Uma característica dos sistemas de modulação analógicas, como a televisão e a rádio, é existir uma degradação gradual da qualidade à medida que o nível de interferência aumenta. Isto não acontece com os sistemas digitais [3].

Quando se determinam taxas de protecção de interferência dos sinais DAB com os da televisão e da rádio, é admissível aceitar limites consistentes com aqueles já existentes entre sinais de televisão e rádio. Impor estes limites torna-se muitas vezes difícil, pois é esperado que diferentes organizações imponham diferentes limites. Para minimizar estas variações é importante serem acordados métodos de medida comuns e standartização de planos/planificação pelos vários difusores e organizações reguladoras.

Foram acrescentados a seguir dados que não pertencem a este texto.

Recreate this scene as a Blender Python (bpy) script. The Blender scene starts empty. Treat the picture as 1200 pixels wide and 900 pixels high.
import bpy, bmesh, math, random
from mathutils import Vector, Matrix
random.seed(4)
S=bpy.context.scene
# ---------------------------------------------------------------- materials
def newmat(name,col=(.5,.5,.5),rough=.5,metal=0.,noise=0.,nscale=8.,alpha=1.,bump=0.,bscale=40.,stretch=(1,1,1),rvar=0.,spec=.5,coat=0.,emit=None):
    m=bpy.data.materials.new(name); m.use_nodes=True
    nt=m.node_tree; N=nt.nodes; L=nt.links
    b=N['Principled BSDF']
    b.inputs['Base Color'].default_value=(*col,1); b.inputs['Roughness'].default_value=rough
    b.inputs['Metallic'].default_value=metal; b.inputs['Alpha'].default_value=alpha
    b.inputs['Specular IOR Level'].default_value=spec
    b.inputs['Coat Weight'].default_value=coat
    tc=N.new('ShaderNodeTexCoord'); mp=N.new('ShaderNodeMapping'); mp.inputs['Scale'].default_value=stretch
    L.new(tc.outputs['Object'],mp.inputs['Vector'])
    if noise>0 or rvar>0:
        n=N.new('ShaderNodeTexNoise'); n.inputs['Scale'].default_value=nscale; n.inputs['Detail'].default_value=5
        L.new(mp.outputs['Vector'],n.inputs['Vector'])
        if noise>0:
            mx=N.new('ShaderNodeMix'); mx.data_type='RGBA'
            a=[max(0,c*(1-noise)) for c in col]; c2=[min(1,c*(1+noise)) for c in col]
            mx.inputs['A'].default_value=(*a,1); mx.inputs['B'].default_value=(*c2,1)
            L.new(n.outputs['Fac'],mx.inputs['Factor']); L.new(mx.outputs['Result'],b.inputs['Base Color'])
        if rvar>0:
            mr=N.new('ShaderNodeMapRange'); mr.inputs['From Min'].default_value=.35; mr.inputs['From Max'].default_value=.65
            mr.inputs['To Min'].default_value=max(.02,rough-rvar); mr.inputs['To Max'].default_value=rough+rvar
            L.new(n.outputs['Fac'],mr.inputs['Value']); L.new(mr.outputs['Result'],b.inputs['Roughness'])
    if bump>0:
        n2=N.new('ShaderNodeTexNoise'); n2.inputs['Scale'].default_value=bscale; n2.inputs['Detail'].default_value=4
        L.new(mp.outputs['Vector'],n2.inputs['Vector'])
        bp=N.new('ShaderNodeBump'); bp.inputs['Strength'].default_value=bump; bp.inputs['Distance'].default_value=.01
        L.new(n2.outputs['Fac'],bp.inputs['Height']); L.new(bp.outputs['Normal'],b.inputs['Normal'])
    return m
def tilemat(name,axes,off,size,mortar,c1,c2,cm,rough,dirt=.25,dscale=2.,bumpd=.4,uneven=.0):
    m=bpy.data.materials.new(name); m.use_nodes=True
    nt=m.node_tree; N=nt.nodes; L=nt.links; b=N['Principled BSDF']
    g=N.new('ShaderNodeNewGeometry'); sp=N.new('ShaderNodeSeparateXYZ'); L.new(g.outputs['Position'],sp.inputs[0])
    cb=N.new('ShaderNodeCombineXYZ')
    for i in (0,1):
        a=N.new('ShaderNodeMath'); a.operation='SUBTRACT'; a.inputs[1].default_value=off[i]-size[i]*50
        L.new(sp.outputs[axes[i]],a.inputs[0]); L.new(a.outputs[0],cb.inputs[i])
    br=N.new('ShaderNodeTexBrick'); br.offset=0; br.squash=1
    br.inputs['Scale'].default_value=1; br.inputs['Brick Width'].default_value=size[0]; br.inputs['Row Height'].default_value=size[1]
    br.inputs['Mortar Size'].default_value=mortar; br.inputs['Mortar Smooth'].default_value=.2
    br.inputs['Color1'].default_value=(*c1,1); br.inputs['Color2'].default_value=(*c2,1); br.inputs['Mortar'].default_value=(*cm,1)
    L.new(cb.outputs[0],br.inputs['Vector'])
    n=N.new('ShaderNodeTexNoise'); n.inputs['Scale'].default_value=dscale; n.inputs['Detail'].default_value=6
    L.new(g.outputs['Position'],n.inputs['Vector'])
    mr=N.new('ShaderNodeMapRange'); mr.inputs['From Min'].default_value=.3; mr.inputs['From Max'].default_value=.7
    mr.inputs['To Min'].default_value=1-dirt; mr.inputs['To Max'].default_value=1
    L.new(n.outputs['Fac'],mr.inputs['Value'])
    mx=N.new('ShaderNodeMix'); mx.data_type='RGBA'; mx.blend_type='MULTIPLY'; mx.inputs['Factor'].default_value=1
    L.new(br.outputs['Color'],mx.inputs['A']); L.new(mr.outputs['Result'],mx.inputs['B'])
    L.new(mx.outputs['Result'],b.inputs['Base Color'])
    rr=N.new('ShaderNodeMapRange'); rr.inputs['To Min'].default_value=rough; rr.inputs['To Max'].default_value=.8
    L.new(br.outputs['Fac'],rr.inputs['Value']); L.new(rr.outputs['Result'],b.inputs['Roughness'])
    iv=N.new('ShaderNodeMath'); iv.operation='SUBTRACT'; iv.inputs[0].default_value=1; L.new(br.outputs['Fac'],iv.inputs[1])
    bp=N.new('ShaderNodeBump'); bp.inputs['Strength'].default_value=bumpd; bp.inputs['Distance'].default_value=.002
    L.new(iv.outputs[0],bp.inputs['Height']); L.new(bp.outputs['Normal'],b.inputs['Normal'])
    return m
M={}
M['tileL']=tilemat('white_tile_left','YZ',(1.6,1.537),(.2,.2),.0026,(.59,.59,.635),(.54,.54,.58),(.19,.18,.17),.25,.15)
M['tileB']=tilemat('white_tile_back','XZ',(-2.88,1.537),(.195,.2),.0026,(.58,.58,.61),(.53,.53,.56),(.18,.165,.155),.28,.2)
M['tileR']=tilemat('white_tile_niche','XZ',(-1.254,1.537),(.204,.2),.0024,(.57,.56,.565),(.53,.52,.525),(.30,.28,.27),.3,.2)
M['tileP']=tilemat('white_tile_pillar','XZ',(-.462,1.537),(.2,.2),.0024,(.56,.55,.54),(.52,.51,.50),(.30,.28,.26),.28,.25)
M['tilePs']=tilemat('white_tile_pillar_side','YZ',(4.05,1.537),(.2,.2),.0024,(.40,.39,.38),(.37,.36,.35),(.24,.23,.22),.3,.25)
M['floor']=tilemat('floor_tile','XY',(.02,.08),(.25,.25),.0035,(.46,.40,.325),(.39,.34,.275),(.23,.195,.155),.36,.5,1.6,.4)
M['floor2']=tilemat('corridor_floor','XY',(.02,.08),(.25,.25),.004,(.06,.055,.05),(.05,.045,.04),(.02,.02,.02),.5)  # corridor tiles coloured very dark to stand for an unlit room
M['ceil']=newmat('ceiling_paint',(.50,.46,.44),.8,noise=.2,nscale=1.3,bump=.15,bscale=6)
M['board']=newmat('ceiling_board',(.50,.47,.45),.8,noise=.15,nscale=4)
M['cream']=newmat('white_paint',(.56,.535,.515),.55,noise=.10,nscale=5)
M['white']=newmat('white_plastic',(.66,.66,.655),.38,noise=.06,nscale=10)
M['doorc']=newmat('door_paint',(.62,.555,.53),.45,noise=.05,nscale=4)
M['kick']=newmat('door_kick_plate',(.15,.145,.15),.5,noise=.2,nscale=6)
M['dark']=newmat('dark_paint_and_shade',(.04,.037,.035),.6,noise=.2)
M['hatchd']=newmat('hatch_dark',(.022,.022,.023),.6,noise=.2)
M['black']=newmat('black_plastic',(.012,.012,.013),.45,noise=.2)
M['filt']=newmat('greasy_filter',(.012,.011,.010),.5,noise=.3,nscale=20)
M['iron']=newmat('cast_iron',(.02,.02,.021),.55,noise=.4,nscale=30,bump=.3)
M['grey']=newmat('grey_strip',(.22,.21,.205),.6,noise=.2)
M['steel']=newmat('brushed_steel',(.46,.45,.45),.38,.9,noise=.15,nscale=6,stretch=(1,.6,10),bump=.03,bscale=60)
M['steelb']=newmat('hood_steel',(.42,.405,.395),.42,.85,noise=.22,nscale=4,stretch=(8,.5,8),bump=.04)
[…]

No que respeita às tolerâncias ao ruído e a outros sinais interferentes existem diferenças inerentes entre sistemas digitais e analógicas. Geralmente valores mais baixos das taxas de C/N e C/I são possíveis para sinais digitais, o que tem várias implicações no que diz respeito ao planeamento dos serviços. Primeiro, é mais fácil definir as taxas mínimas de C/N e C/I uma vez que existe apenas uma pequena diferença nos níveis entre as taxas para “apenas perceptível” e a perda total de inteligibilidade. Por causa desta rápida transição de alta qualidade para uma completa perda de sinal, o serviço tem de ser planeado para obter taxas de C/N e C/I satisfatórias para uma percentagem de tempo e local maiores do que para uma modulação analógica; um valor adequado será perto dos 99% [3].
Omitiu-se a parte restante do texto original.